夫はこの光景に少し驚いたそうです。普通のフィンランド人の子どもだったら被り物は絶対に怖いというのです。それはキャラクターにも寄るようで、長男はその後おまわりさんがスティンキーを捕まえて連行している場面を園内で目撃した時、とっさに目を背けていました。その後生まれて初めて被り物のムーミンに遭遇した次男も、相手がムーミンだというのにその場で「見ないふり」をしましたし、他にも多くの子ども達が怖がって泣いています。

図5シアターで上演されるムーミン劇もお見逃しなく!

上記の理由から中には入りませんでしたが、園内のシアターでは時間制でムーミン劇がフィンランド語とスウェーデン語で交互に上演されます。一応シアターの外から確認しましたが、中からはもくもくとスチームが湧きあがり、音楽がビンビンに流れてなかなかワイルドそうでした。これを観ていかなかったのは心残りでしたが、この素朴なアクティヴィティーに、着ぐるみが珍しくて泣き出す子ども達もまた可愛らしくて……すっかり癒されてしまいました。

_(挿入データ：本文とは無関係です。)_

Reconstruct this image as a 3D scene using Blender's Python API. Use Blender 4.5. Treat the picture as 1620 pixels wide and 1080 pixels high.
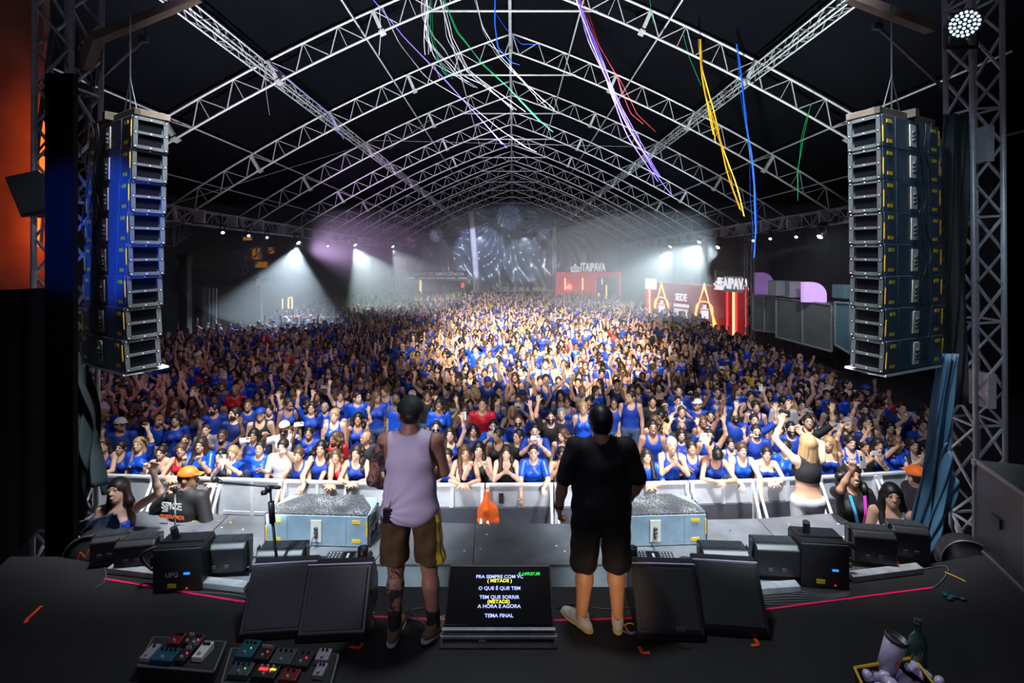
import bpy, math, random
import numpy as np
from mathutils import Vector, Matrix, Euler

SC = bpy.context.scene
COL = SC.collection
for _o in list(bpy.data.objects):
    bpy.data.objects.remove(_o)
R = math.radians
rnd = random.Random(7)

# ------------------------------------------------------------------ camera
FPX, CZ, HY = 800.0, 4.53, 415.0          # focal length in pixels, camera height, horizon row
cam_d = bpy.data.cameras.new('camera')
cam = bpy.data.objects.new('camera', cam_d)
COL.objects.link(cam)
cam.location = (0, 0, CZ)
cam.rotation_euler = (R(90), 0, 0)
cam_d.sensor_width = 36
cam_d.lens = FPX / 1620 * 36
cam_d.shift_y = -(540 - HY) / 1620
cam_d.clip_start = 0.05
cam_d.clip_end = 300
SC.camera = cam

def at(px, py, Y):
    return Vector(((px - 810) / FPX * Y, Y, CZ - (py - HY) / FPX * Y))
def onz(px, py, z):
    Y = (CZ - z) * FPX / (py - HY)
    return Vector(((px - 810) / FPX * Y, Y, z))

# ------------------------------------------------------------------ view, world
SC.view_settings.view_transform = 'Standard'
SC.view_settings.look = 'None'
SC.view_settings.gamma = 1
SC.view_settings.exposure = 0.45
SC.view_settings.use_curve_mapping = False
w = bpy.data.worlds.new('night'); SC.world = w; w.use_nodes = True
w.node_tree.nodes['Background'].inputs[0].default_value = (0.0075, 0.008, 0.009, 1)
w.node_tree.nodes['Background'].inputs[1].default_value = 1.0
SC.cycles.max_bounces = 4
SC.cycles.diffuse_bounces = 2
SC.cycles.glossy_bounces = 2
SC.cycles.transmission_bounces = 3
SC.cycles.volume_bounces = 0
SC.cycles.sample_clamp_indirect = 4
SC.cycles.volume_step_rate = 4
SC.cycles.volume_max_steps = 64

# ------------------------------------------------------------------ lights
def aim(o, tgt):
    d = Vector(tgt) - o.location
    o.rotation_euler = d.to_track_quat('-Z', 'Y').to_euler()
def spot(name, loc, tgt, power, color, angle, blend=0.4, size=0.15):
    l = bpy.data.lights.new(name, 'SPOT'); o = bpy.data.objects.new(name, l); COL.objects.link(o)
    l.energy = power; l.color = color; l.spot_size = R(angle); l.spot_blend = blend; l.shadow_soft_size = size
    o.location = loc; aim(o, tgt); return o
def area(name, loc, tgt, power, color, sx, sy=None):
    l = bpy.data.lights.new(name, 'AREA'); o = bpy.data.objects.new(name, l); COL.objects.link(o)
    l.shape = 'RECTANGLE'; l.size = sx; l.size_y = sy or sx; l.energy = power; l.color = color
    o.location = loc; aim(o, tgt); return o
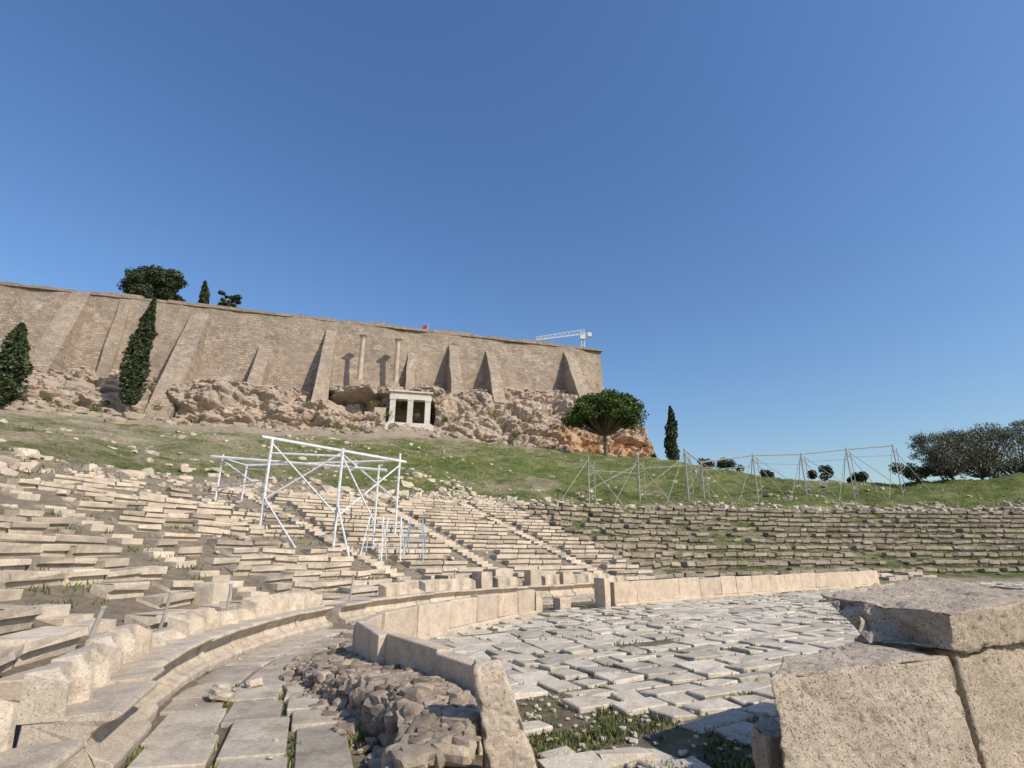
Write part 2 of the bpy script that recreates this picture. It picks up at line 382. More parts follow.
# ------------------------------------------------------------ orchestra parapet
def parapet(cu,name,h):
    root=empty(name); mb=MB(); ba=MB(); s=0.0
    while s<cu.L-.3:
        w=min(U(1.05,1.6),cu.L-s); p,t,n_=cu.at(s+w/2,0); hh=h+U(-.035,.03)
        prism(mb,(p[0],p[1],0),t,n_,w*.985,[(-.22,.09),(-.22,hh-.02),(-.20,hh),(-.02,hh),(0,hh-.02),(0,.09)],.012,(random.gauss(0,.010),random.gauss(0,.015)))
        prism(ba,(p[0],p[1],0),t,n_,w*.99,[(-.30,-.1),(-.30,.06),(-.24,.088),(.05,.088),(.08,.06),(.08,-.1)],.006)
        s+=w
    mb.build('slabs',M_par,parent=root,bevel=.018,seg=2); ba.build('plinth',M_par,parent=root,bevel=.01)
parapet(B1,'marble_parapet',.70); parapet(B2,'marble_parapet',.80)
for x,y,a,lx,ly,h in [(.75,18.3,.9,.35,.35,.62),(3.2,19.8,.7,.3,.5,.95),(1.7,19.2,.7,.5,.35,.35)]:
    block_obj('gate_post_stone',rectc(x,y,a,lx,ly,-.05,h),M_par,6,.01,4,.02)
block_obj('upright_slab',[(-.17,4.95,-.05),(.30,5.05,-.05),(.22,5.32,-.05),(-.22,5.2,-.05),(-.33,4.95,.86),(-.05,5.03,.82),(-.1,5.3,.90),(-.36,5.22,.89)],M_par,36,.014,5,.03)
rb=MB()
for lay in range(8):
    zl=.02+lay*.055
    s=-1.25
    while s<5.0:
        w=U(.07,.19)
        taper=1-.62*max(0,min(1,(s-.3)/4.2))
        top=.46*taper
        if zl<top:
            dmax=.66-.10*(zl/max(top,.01))+.05*noise.noise(Vector((s*2,zl*5,0)))
            for d in ([dmax,dmax-.12] if zl<top-.07 else list(np.arange(.05,dmax+.01,.11))):
                p,t,n_=B1.at(max(s,0),.08+max(.02,d+U(-.025,.025)))
                if s<0: p=p+np.array([.0,s])
                rock(rb,(p[0]+U(-.02,.02),p[1]+U(-.02,.02),zl+U(-.015,.02)),w*U(.55,.85),hi=True,flat=U(.6,.85))
        s+=w*.85
for i in range(150):
    s=U(-1,6.4); p,t,n_=B1.at(max(s,0),U(.7,1.1)); 
    if s<0: p=p+np.array([0,s])
    rock(rb,(p[0],p[1],.0),U(.02,.08) if R()<.8 else U(.07,.12),hi=True)
rb.build('rubble_wall',M_rub)

# ------------------------------------------------------------ paving
def inpoly(x,y,P):
    c=False; j=len(P)-1
    for i in range(len(P)):
        if (P[i][1]>y)!=(P[j][1]>y) and x<(P[j][0]-P[i][0])*(y-P[i][1])/(P[j][1]-P[i][1])+P[i][0]: c=not c
        j=i
    return c
poly=[tuple(B1.at(s,-.42)[0]) for s in np.arange(0.1,B1.L,.5)]+[(2.2,19.6)]+[tuple(B2.at(s,-.45)[0]) for s in np.arange(0,B2.L,.8)]+[(32,37),(40,30),(24,14),(9,6),(5,4.4),(2.6,3.0),(0.6,4.6)]
sl=MB(); ang=math.radians(30); ca,sa=math.cos(ang),math.sin(ang); v=-30; gaps=[]
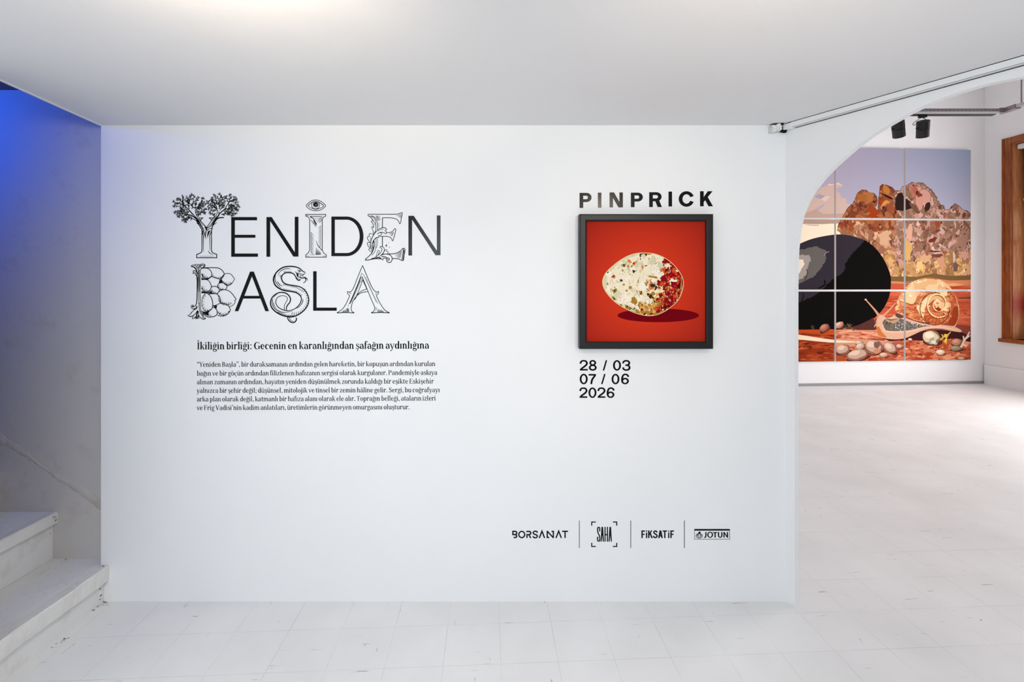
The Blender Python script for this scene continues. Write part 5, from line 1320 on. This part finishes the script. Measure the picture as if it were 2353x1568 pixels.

ムーミンワールドは、今年は6月6日~8月9日まで、午前10時~午後6時まで毎日開園しています。今年の特別イベントは、なんと!あのムーミン屋敷の隣に、ムーミンが自分一人で家を建ててしまうのだそうです。自分の家ぐらい自分で建てられる、フィンランド人男子の意気込みを是非見てみたいですね。夏は都合がつかないとう皆さんには、フィンランドの冬休みに合わせて来年の2月20~28日まで「ウィンターマジック」というそり遊びを中心とした冬のオープニング期間もありますよ。その時だけ、ムーミン達は冬眠から目覚めているのだそうです。どうぞお見逃しなく!

図6スキー休み中なら冬眠から一時的に目覚めているムーミン一族にも会える!